Photo credit: Paige Green
Carbon Cycle Institute collaborates with a number of farmers and ranchers throughout California to prepare and implement carbon farm plans. Pictured above: Lani Estill of Bare Ranch in Modoc County, CA. Read about their innovative partnership with Fibershed and the North Face to create a market for Lani’s climate-beneficial wool. 

As Jeff Creque, agricultural director at the Carbon Cycle Institute, which promotes carbon-focused agriculture, told me, the state should instead be aiming to engage 3% of its agricultural land annually, so that by 2050 all of the state’s 25 million acres of agricultural land becomes a net carbon sink — that’s the kind of commitment needed to meet the state’s decarbonization goals.

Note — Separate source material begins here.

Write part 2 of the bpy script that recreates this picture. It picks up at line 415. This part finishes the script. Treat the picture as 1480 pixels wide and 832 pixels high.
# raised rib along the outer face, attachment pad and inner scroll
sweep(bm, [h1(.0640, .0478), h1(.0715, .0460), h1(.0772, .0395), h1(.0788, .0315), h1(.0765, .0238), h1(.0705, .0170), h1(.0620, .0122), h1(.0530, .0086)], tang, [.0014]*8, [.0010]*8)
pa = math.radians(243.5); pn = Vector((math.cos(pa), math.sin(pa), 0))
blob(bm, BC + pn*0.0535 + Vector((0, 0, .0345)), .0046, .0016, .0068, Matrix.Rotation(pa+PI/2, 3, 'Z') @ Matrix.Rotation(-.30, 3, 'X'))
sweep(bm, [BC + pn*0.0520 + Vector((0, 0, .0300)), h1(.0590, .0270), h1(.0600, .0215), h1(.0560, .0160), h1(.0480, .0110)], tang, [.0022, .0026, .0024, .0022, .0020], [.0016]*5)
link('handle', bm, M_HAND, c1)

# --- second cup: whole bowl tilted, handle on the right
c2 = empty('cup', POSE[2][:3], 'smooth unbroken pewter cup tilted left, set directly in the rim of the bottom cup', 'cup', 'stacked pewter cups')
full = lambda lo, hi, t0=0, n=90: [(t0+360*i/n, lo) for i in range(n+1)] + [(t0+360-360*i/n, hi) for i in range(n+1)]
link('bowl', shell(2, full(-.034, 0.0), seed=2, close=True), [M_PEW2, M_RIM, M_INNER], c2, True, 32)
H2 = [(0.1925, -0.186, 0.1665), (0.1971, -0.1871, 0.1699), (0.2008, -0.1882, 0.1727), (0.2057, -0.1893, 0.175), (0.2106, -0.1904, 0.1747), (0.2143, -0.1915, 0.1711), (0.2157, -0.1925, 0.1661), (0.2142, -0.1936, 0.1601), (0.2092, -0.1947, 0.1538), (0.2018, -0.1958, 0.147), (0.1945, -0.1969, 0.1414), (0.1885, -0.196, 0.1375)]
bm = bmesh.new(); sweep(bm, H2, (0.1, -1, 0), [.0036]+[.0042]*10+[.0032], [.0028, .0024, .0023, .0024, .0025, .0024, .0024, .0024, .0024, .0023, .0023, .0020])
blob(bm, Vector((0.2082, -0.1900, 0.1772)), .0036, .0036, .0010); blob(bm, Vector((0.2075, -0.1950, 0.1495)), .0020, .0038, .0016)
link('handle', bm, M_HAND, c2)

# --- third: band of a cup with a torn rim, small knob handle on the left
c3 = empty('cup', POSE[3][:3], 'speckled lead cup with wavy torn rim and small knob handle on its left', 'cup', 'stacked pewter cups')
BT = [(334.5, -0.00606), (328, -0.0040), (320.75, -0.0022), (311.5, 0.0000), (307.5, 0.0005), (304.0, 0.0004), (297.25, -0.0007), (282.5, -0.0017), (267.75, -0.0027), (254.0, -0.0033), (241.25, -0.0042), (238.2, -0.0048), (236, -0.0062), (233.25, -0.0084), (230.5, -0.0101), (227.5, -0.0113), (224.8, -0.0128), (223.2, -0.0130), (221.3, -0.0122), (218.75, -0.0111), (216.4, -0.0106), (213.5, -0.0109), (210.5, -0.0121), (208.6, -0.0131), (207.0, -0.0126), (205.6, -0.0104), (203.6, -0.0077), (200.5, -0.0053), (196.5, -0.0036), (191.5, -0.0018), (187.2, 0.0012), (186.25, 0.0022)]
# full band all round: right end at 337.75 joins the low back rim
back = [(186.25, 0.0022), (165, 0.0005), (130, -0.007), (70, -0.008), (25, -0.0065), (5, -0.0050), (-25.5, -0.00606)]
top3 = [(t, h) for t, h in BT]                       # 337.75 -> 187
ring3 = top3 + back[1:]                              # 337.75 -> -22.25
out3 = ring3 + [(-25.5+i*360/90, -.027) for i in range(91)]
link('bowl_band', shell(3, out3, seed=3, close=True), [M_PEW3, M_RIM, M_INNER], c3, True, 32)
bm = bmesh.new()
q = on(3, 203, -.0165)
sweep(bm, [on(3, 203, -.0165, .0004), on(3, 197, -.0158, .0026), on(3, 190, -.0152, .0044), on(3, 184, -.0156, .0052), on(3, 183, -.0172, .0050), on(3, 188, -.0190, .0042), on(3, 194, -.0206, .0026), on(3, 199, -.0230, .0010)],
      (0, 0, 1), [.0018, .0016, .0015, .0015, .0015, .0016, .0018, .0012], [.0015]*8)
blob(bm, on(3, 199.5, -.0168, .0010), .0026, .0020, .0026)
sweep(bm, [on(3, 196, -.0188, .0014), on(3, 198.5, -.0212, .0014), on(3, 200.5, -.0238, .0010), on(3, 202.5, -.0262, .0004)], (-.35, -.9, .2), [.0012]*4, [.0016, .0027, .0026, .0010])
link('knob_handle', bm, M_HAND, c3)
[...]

This kind of agricultural transformation won’t be simple. For starters, most farmers aren’t swayed by emphasis on climate benefits. They need to know that the transition won’t bankrupt them, and that it could ultimately lead to higher profits or other farmland benefits. And while the principles of carbon-focused agriculture are settled science, implementing them in California requires more research and experimentation. Even buttressed with a solid knowledge base, a farm’s successful transition to carbon-focused practices can take several years.

The state should be going all out to fund and support research and outreach, and to provide technical support for farmers willing to make the shift.

“Over and over again, as producers become familiar with carbon farming,” Creque said, “we’ve watched the light bulbs go on in their heads as they begin to understand the benefits to their agricultural operations.”

Anthropogenic climate change isn’t just a fossil fuel problem. Ancient farmers took the first steps towards the current climate crisis simply by tilling soil, releasing carbon into the atmosphere. Some 12,000 years later, it’s both urgent and appropriate for farmers to get a chance to put it back.